■ Problem:
Will you repeat only the lines from the one with "Reconstruct this image" through the one with "SC.camera = cam", both included, leaving every picture out?
++++++
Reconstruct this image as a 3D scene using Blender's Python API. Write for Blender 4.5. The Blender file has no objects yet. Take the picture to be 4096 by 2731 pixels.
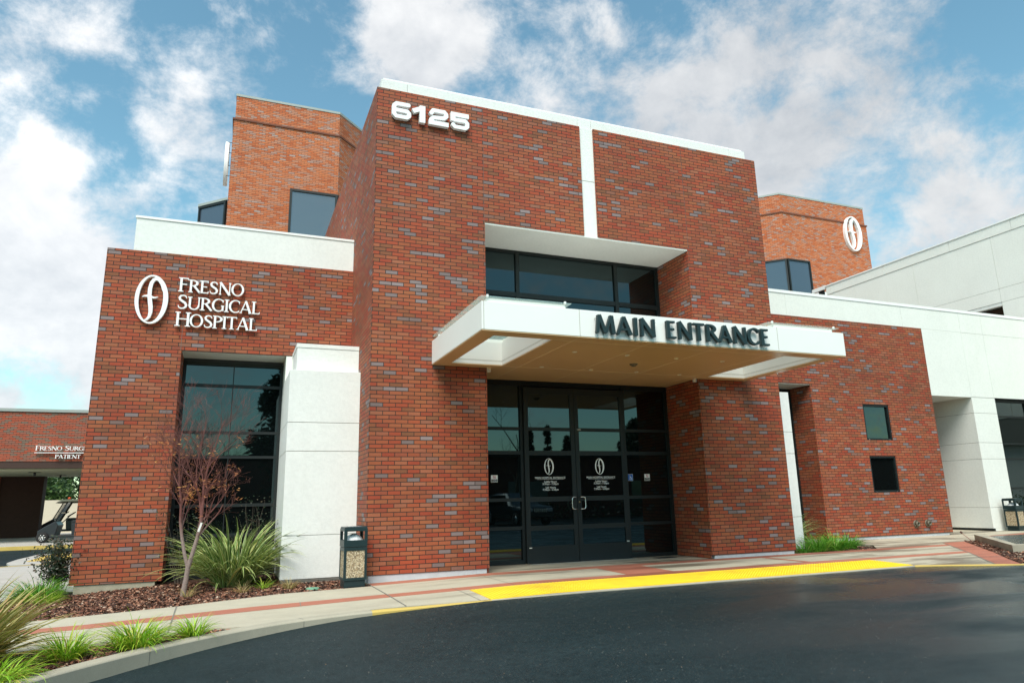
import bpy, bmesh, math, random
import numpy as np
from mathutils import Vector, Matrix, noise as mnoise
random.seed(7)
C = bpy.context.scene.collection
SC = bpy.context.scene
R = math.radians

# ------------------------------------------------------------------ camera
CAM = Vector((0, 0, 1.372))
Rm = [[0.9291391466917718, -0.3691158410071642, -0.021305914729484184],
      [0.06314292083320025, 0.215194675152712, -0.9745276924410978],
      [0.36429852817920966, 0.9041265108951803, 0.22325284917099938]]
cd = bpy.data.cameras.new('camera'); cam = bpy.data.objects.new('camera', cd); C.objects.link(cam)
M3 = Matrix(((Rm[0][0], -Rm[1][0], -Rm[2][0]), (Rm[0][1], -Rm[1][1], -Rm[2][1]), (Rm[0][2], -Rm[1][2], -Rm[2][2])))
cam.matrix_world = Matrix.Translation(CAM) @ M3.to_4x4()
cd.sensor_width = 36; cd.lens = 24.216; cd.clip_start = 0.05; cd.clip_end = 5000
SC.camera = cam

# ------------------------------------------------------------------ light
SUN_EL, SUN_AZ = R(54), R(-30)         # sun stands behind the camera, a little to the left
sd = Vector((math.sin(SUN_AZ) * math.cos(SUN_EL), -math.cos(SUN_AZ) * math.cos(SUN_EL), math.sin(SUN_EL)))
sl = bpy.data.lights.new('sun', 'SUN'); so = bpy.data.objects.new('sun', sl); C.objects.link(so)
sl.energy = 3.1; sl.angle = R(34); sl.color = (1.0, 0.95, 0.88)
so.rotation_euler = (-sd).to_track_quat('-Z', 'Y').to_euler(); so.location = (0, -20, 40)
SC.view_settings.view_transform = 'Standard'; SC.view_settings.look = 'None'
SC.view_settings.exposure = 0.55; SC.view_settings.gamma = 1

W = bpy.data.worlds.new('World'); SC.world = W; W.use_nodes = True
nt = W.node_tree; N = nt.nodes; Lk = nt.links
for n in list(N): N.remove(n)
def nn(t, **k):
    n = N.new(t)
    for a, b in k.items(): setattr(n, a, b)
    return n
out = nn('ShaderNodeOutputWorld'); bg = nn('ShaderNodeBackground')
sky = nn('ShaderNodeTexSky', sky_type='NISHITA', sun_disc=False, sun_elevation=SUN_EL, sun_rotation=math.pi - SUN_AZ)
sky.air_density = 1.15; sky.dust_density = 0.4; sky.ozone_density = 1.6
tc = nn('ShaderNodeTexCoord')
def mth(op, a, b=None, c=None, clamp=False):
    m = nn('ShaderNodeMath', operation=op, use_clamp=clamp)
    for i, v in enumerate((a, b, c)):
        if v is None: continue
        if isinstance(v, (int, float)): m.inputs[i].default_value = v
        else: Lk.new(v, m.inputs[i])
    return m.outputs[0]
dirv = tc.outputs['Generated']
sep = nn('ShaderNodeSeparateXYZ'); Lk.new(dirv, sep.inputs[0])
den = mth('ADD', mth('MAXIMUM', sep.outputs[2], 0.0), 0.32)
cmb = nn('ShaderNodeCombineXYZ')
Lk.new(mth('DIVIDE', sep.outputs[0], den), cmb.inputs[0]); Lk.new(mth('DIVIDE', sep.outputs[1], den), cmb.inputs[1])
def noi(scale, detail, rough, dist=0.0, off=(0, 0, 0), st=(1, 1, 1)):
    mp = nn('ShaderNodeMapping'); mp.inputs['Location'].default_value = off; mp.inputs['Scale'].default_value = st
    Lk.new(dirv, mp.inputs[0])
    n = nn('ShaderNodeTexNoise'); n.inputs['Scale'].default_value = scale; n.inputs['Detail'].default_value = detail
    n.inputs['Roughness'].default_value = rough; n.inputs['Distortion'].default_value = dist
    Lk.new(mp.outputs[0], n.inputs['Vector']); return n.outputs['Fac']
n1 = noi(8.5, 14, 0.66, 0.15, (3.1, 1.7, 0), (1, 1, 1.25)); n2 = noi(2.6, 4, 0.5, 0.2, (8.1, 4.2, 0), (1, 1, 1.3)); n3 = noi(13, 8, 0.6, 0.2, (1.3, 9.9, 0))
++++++
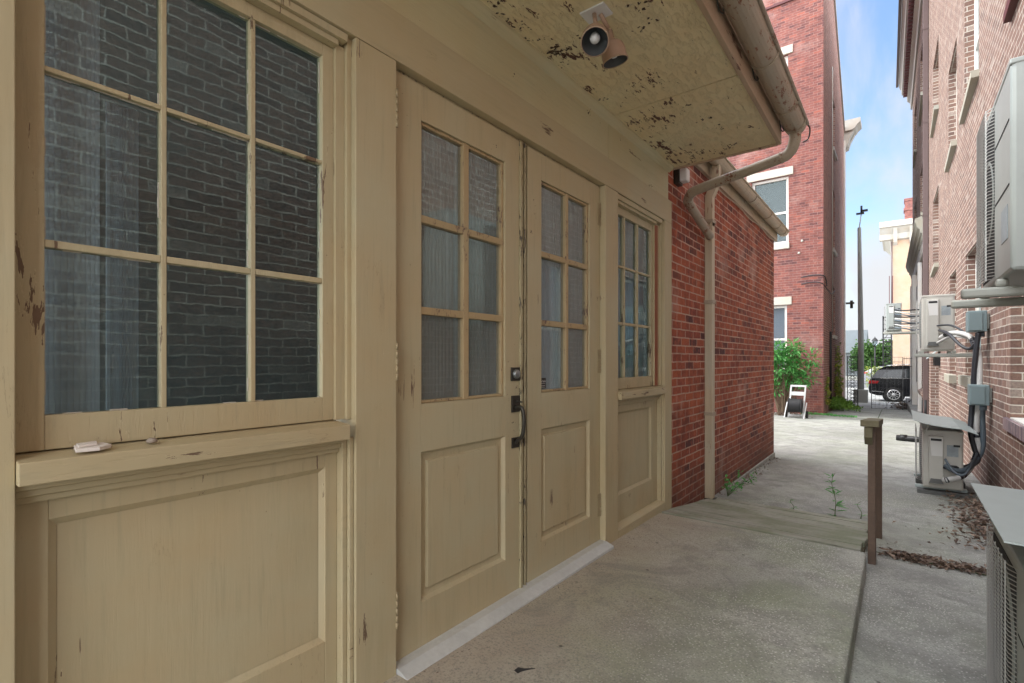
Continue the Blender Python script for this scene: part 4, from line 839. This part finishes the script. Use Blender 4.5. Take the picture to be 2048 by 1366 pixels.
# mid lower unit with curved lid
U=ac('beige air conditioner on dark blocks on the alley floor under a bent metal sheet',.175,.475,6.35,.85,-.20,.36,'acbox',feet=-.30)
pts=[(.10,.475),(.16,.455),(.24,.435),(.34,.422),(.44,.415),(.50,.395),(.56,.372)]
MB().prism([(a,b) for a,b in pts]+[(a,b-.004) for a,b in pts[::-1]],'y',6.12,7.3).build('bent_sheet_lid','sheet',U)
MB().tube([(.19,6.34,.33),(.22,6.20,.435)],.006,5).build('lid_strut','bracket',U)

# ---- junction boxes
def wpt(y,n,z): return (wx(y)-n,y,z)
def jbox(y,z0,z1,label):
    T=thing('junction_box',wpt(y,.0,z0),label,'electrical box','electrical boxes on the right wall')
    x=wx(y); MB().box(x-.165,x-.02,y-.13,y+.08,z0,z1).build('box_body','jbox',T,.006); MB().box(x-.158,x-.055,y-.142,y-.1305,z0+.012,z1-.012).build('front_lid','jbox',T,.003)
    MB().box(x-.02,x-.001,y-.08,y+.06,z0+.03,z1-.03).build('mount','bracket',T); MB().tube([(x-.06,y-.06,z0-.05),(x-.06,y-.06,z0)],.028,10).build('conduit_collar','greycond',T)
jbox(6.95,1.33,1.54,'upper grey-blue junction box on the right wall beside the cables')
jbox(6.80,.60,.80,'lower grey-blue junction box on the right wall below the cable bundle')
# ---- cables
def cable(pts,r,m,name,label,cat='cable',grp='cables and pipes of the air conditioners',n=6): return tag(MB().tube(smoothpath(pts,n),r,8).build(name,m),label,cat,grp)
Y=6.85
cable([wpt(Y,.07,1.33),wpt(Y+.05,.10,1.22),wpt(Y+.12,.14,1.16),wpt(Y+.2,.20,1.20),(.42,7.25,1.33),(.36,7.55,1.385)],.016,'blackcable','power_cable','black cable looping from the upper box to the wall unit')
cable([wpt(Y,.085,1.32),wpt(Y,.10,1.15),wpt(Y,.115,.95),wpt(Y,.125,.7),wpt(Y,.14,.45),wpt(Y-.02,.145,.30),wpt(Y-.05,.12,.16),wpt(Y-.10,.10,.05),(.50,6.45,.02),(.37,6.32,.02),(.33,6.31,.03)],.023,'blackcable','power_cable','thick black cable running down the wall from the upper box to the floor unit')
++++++
■ Worked solution:
Reconstruct this image as a 3D scene using Blender's Python API. Write for Blender 4.5. The Blender file has no objects yet. Take the picture to be 4096 by 2731 pixels.
import bpy, bmesh, math, random
import numpy as np
from mathutils import Vector, Matrix, noise as mnoise
random.seed(7)
C = bpy.context.scene.collection
SC = bpy.context.scene
R = math.radians

# ------------------------------------------------------------------ camera
CAM = Vector((0, 0, 1.372))
Rm = [[0.9291391466917718, -0.3691158410071642, -0.021305914729484184],
      [0.06314292083320025, 0.215194675152712, -0.9745276924410978],
      [0.36429852817920966, 0.9041265108951803, 0.22325284917099938]]
cd = bpy.data.cameras.new('camera'); cam = bpy.data.objects.new('camera', cd); C.objects.link(cam)
M3 = Matrix(((Rm[0][0], -Rm[1][0], -Rm[2][0]), (Rm[0][1], -Rm[1][1], -Rm[2][1]), (Rm[0][2], -Rm[1][2], -Rm[2][2])))
cam.matrix_world = Matrix.Translation(CAM) @ M3.to_4x4()
cd.sensor_width = 36; cd.lens = 24.216; cd.clip_start = 0.05; cd.clip_end = 5000
SC.camera = cam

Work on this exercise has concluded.